Much like Shaun is here, Aardman are a studio grappling with the reality that they are growing up in a world that is rapidly leaving them behind, and sooner or later they need to come to terms with it. This conflict is nothing new in British art, blind rural nostalgia was already old when Far From The Madding Crowd did it over 140 years ago. But whereas that terrible book (come at me, Thomas Hardy), and even Lord of the Rings to a certain extent, paint encroaching modernisation as a boogeyman ruining a superior traditional way of life, Shaun The Sheep is a domestic and honest story about finding your own space within a world out of your control.

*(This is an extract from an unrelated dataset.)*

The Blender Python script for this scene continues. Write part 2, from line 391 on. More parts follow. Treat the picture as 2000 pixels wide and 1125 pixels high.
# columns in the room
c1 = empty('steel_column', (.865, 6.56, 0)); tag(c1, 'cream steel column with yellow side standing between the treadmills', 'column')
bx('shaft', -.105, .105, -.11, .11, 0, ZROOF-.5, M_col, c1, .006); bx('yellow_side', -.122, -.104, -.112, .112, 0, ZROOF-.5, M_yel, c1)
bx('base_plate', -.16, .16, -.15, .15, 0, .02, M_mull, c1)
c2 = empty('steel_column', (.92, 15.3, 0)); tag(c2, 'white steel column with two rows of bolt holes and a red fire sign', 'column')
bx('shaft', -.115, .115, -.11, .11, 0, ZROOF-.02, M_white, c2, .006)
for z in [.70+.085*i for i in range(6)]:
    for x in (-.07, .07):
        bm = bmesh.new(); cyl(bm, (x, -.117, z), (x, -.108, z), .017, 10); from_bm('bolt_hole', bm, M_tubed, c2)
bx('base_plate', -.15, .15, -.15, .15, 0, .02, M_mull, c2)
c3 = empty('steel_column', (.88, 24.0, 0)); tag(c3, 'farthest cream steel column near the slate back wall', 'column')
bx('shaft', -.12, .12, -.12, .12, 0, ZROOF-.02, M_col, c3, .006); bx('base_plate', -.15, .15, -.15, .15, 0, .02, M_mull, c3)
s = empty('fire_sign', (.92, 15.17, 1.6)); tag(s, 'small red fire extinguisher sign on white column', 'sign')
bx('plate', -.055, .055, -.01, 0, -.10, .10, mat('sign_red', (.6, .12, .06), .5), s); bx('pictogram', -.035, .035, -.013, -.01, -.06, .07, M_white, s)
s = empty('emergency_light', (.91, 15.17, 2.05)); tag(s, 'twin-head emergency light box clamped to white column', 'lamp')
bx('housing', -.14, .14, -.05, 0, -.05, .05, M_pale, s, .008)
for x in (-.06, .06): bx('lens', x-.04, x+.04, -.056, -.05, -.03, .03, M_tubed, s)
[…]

However, lest hose ridiculous literary comparisons make you forget: this is a kids movie, and a fantastic one at that. Aardman speak from the heart, but never so loudly that they lose sight of a movie that will make children laugh and cry. It’s hilarious and charming, bursting at the seams with character and stuffed with approximately a billion sight gags. Shaun The Sheep is a movie that aims young but feels so old. It could have so easily been them selling out, but instead, it is a great studio’s best work yet, a movie more intimate and personal than anything Aardman have released prior.
I hope Aardman keep making movies forever, but it’s hard to deny that Shaun The Sheep feels like goodbye. And if it is, then I can’t think of any better parting words.